* [Written exercise]: Return each line of the data below verbatim; pictures are to be left out.

* [Provided material]:
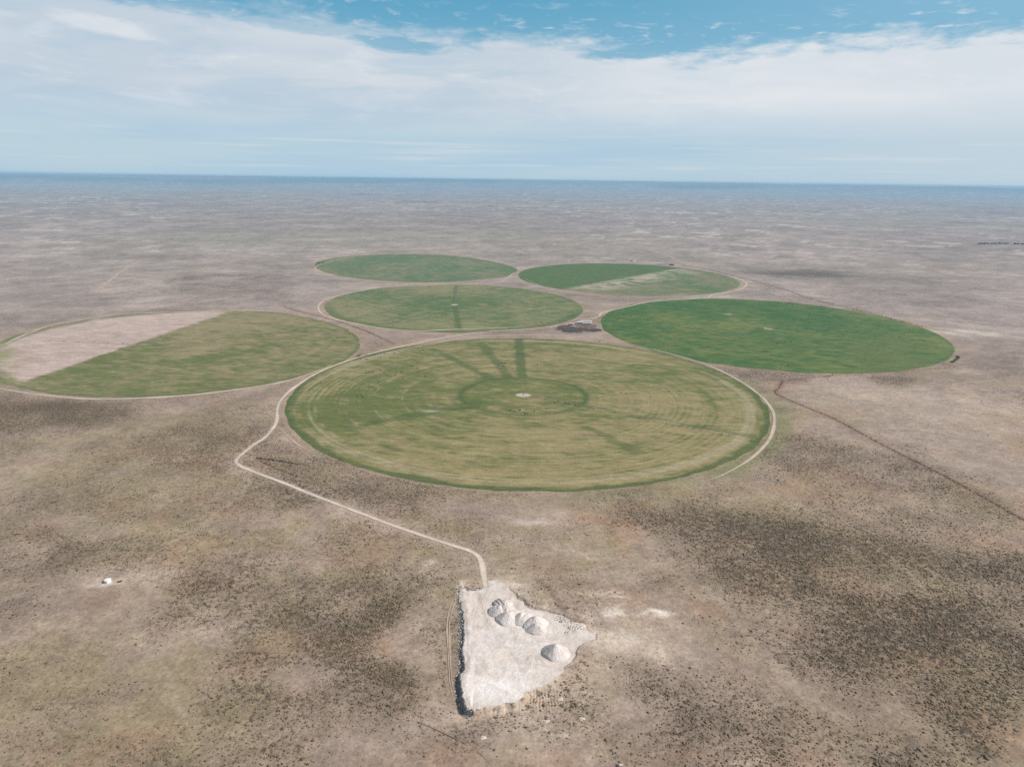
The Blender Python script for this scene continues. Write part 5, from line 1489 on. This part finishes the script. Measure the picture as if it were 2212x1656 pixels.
base = mixc(.8, mixc(1.0, sky.outputs[0], (.1 / WS,) * 3, 'MULTIPLY'), mixc(SS(12.5, 8.0, el), mixc(SS(-5, 38, az), (.10 * K, .385 * K, .57 * K), (.24 * K, .50 * K, .66 * K)), (.21 * K, .47 * K, .63 * K)))
cl_l = mixc(SS(.35, .65, n_soft), (.545 * K, .635 * K, .725 * K), (.63 * K, .695 * K, .755 * K))
cl_r = mixc(SS(.35, .65, n_soft), (.69 * K, .745 * K, .80 * K), (.775 * K, .805 * K, .835 * K))
cl = mixc(SS(-6, 20, az), cl_l, cl_r)
lit = M('MULTIPLY', SS(.2, 1.6, dtop), SS(.50, .72, n_mid))
cl = mixc(M('MULTIPLY', lit, .45), cl, (.80 * K, .82 * K, .84 * K))
s1 = gap(-28.0, 9.2, 3.0, .55, -.12); cl = mixc(M('MULTIPLY', s1, .55), cl, (.80 * K, .82 * K, .84 * K))
lowc_ = mixc(SS(.35, .65, noise(.045, .5, 3, .5, 61.0)), (.435 * K, .60 * K, .735 * K), (.50 * K, .645 * K, .725 * K))
lowc_ = mixc(SS(8, 40, az), lowc_, (.54 * K, .655 * K, .735 * K))
cl = mixc(M('MULTIPLY', SS(.47, .64, noise(.10, .55, 5, .6, 71.0, .6)), M('MULTIPLY', SS(30, -12, az), .55)), cl, (.45 * K, .58 * K, .70 * K))
cl = mixc(low, cl, lowc_)
cl = mixc(M('MULTIPLY', streaks, .7), cl, (.62 * K, .70 * K, .76 * K))
lit_sky = mixc(cover, base, cl)
# above the photographed strip the unseen sky is the sky model mixed with grey
zenith_grey = mixc(.6, sky.outputs[0], (.27 / WS, .265 / WS, .255 / WS))    # warm grey added to the unseen zenith, making shadows less blue
final = mixc(SS(14, 24, el), lit_sky, zenith_grey)
Lk(final, bg.inputs['Color'])

# ------------------------------------------------------------------ output settings
scene.view_settings.view_transform = 'Standard'; scene.view_settings.look = 'None'
scene.view_settings.exposure = EXPO; scene.view_settings.gamma = 1.0
scene.cycles.use_denoising = False
scene.cycles.use_adaptive_sampling = False
scene.cycles.volume_bounces = 1
scene.cycles.max_bounces = 6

* [Solution for this task]:
The Blender Python script for this scene continues. Write part 5, from line 1489 on. This part finishes the script. Measure the picture as if it were 2212x1656 pixels.
base = mixc(.8, mixc(1.0, sky.outputs[0], (.1 / WS,) * 3, 'MULTIPLY'), mixc(SS(12.5, 8.0, el), mixc(SS(-5, 38, az), (.10 * K, .385 * K, .57 * K), (.24 * K, .50 * K, .66 * K)), (.21 * K, .47 * K, .63 * K)))
cl_l = mixc(SS(.35, .65, n_soft), (.545 * K, .635 * K, .725 * K), (.63 * K, .695 * K, .755 * K))
cl_r = mixc(SS(.35, .65, n_soft), (.69 * K, .745 * K, .80 * K), (.775 * K, .805 * K, .835 * K))
cl = mixc(SS(-6, 20, az), cl_l, cl_r)
lit = M('MULTIPLY', SS(.2, 1.6, dtop), SS(.50, .72, n_mid))
cl = mixc(M('MULTIPLY', lit, .45), cl, (.80 * K, .82 * K, .84 * K))
s1 = gap(-28.0, 9.2, 3.0, .55, -.12); cl = mixc(M('MULTIPLY', s1, .55), cl, (.80 * K, .82 * K, .84 * K))
lowc_ = mixc(SS(.35, .65, noise(.045, .5, 3, .5, 61.0)), (.435 * K, .60 * K, .735 * K), (.50 * K, .645 * K, .725 * K))
lowc_ = mixc(SS(8, 40, az), lowc_, (.54 * K, .655 * K, .735 * K))
cl = mixc(M('MULTIPLY', SS(.47, .64, noise(.10, .55, 5, .6, 71.0, .6)), M('MULTIPLY', SS(30, -12, az), .55)), cl, (.45 * K, .58 * K, .70 * K))
cl = mixc(low, cl, lowc_)
cl = mixc(M('MULTIPLY', streaks, .7), cl, (.62 * K, .70 * K, .76 * K))
lit_sky = mixc(cover, base, cl)
# above the photographed strip the unseen sky is the sky model mixed with grey
zenith_grey = mixc(.6, sky.outputs[0], (.27 / WS, .265 / WS, .255 / WS))    # warm grey added to the unseen zenith, making shadows less blue
final = mixc(SS(14, 24, el), lit_sky, zenith_grey)
Lk(final, bg.inputs['Color'])

# ------------------------------------------------------------------ output settings
scene.view_settings.view_transform = 'Standard'; scene.view_settings.look = 'None'
scene.view_settings.exposure = EXPO; scene.view_settings.gamma = 1.0
scene.cycles.use_denoising = False
scene.cycles.use_adaptive_sampling = False
scene.cycles.volume_bounces = 1
scene.cycles.max_bounces = 6